Al colgar el teléfono, además de la hostia verbal que había recibido, y del dolor de cabeza y de brazo que tenía (imaginaos una conversación en plena tensión de más de media hora de duración), sentí, como en una especie de fogonazo, que por primera vez en toda mi vida me había encontrado con una mujer que me gustaba, pero que me gustaba de verdad, a todos los niveles, capaz de reír cuando se trataba de reír, y de echar una bronca que te cagas, sin mover una pestaña, cuando de lo que se trataba era de eso. Pilar me demostró, con una simple charla telefónica, que respetaba la sinceridad por encima de todo, y que si por culpa de esa sinceridad tenía que romper su relación conmigo, lo haría sin dudar ni un momento.
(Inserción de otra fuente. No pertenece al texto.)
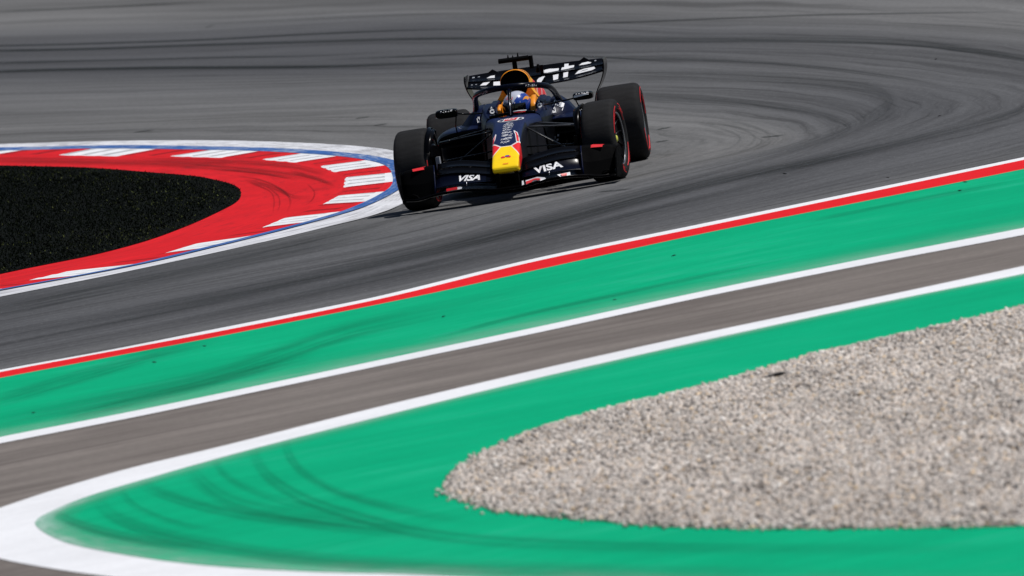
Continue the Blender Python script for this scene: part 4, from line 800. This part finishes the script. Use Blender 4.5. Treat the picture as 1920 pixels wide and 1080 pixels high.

Empecé a respetarla. Seguía enamorado, pero además la respetaba. No sé si me entendéis lo que trato de decir. Muchas relaciones están basadas en la costumbre, o incluso, en muchos casos, en la dependencia de uno hacia el otro. “Es que fulanito, o fulanita, es un auténtico desastre”, habréis escuchado miles de veces. Suele encontrarse poco respeto en muchas relaciones, y estoy convencido de que, en nuestro caso, el respeto comenzó aquella tarde de sábado, en la que pretendía escaquearme dando una excusa absurda. Las zalamerías, los peluches, los besitos y los corazoncitos rojos flotando en el ambiente dieron paso a una relación mucho más seria, más profunda y más intensa por parte de los dos. Habíamos empezado a intimar de verdad, a conocernos como personas, con nuestras debilidades, nuestras grandezas y nuestras miserias. Por primera vez descubrí la madurez, la importancia de una relación de verdad. Pilar me pareció tan soberbia, tan sincera en aquel momento de dolor para mi, que supe que era la persona con la que deseaba compartir el resto de mi vida. Así de simple, y así de sencillo.

Ni que decir tiene que aquel sábado me vestí deprisa y corrí a verla, con la seguridad de que había comenzado algo realmente serio.